## Start TASK INPUTS

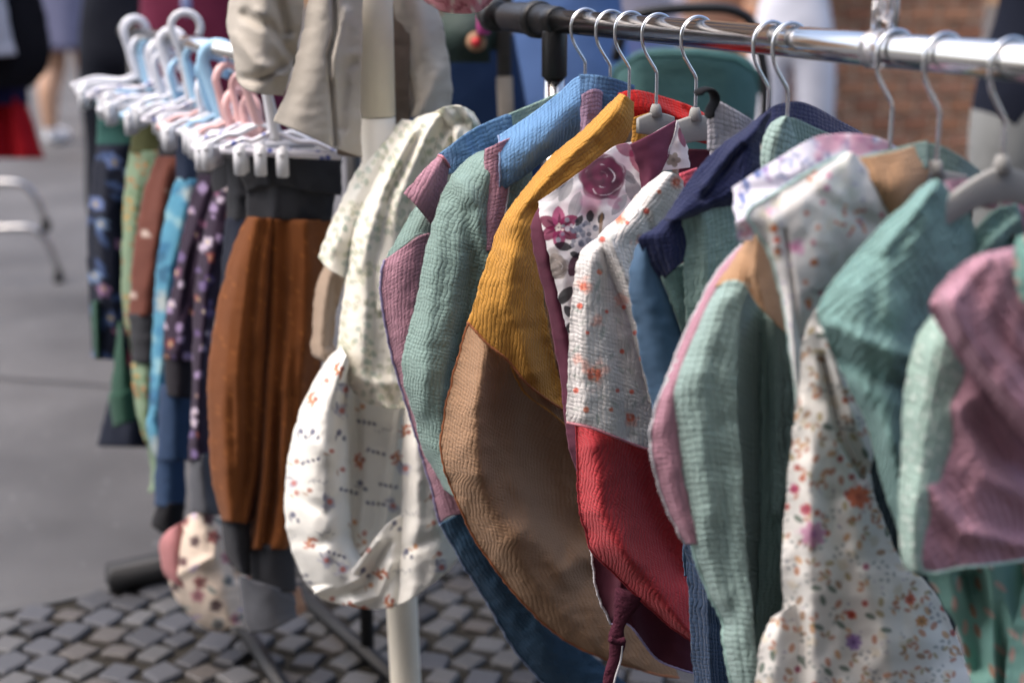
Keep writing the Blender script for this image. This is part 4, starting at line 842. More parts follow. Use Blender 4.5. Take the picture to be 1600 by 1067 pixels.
panel(t, 'lower_panel', p0, [(601, 406), (594, 440), (597, 480), (606, 530), (622, 590), (640, 650), (660, 715), (677, 775), (687, 818)], [(700, 364), (690, 450), (670, 560), (690, 640), (715, 720), (745, 800)], T=[(601, 406), (630, 386), (662, 367), (700, 364)], B=[(687, 818), (704, 806), (745, 790)], mat=pinkm, off=.004, prof=(-.02, .0, .006, 0), pipe=(('L', th_lil, .0016),))
panel(t, 'hem_panel', p0, [(687, 818), (722, 880), (760, 940), (800, 1010), (838, 1055), (862, 1080)], [(745, 790), (800, 900), (900, 1000), (1000, 1085)], mat=navyd, off=.005, prof=(-.014, .0, .004, 0), pipe=(('L', th_blue, .0012),), wrinkle=.003)
panel(t, 'back_panel', p0, [(705, 300), (690, 500), (720, 800), (790, 900)], [(1000, 260), (1040, 500), (1020, 760), (960, 960)], mat=sage, off=-.03, prof=(-.01, 0, -.01))

# B sage and blue
t = cloth('muslin_cloth', 'sage green muslin cloth under a broad sky blue folded collar', 'cloth', 1, 730, 430)
p0 = g(1)
panel(t, 'front_panel', p0, [(778, 230), (742, 240), (712, 266), (688, 310), (664, 395), (649, 470), (632, 540), (627, 568), (633, 610), (650, 660), (657, 695), (680, 738), (694, 765)], [(830, 235), (830, 330), (815, 420), (800, 500), (770, 600), (750, 700), (740, 800)], mat=sage, off=.008, prof=(-.03, -.002, .012, .004, .0, -.012), folds=[([(722, 285), (748, 340), (770, 440), (752, 560)], 13, .010), ([(735, 330), (738, 420), (720, 560)], 14, -.009), ([(690, 330), (668, 480), (660, 640)], 14, .006)], wrinkle=.003)
panel(t, 'neck_strip', p0, [(758, 233), (756, 300), (753, 350), (751, 392)], [(800, 215), (795, 300), (785, 345), (775, 392)], mat=pinkm, off=.022, prof=(-.008, .002, 0), pipe=(('R', th_white, .0009),))
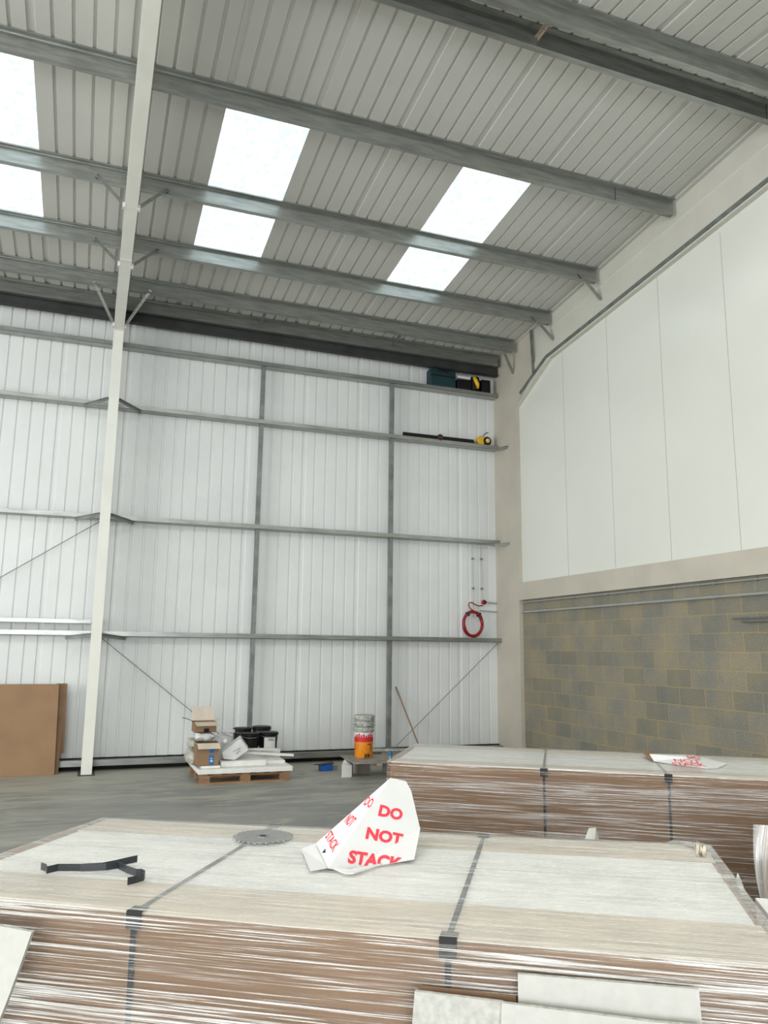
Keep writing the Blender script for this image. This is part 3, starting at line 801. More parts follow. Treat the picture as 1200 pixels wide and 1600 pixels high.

## End TASK INPUTS

## YOUR INSTRUCTIONS
Out of the material above, gather each line where "parts" appears.

## PROBLEM SOLUTION
Keep writing the Blender script for this image. This is part 4, starting at line 842. More parts follow. Use Blender 4.5. Take the picture to be 1600 by 1067 pixels.
Keep writing the Blender script for this image. This is part 3, starting at line 801. More parts follow. Treat the picture as 1200 pixels wide and 1600 pixels high.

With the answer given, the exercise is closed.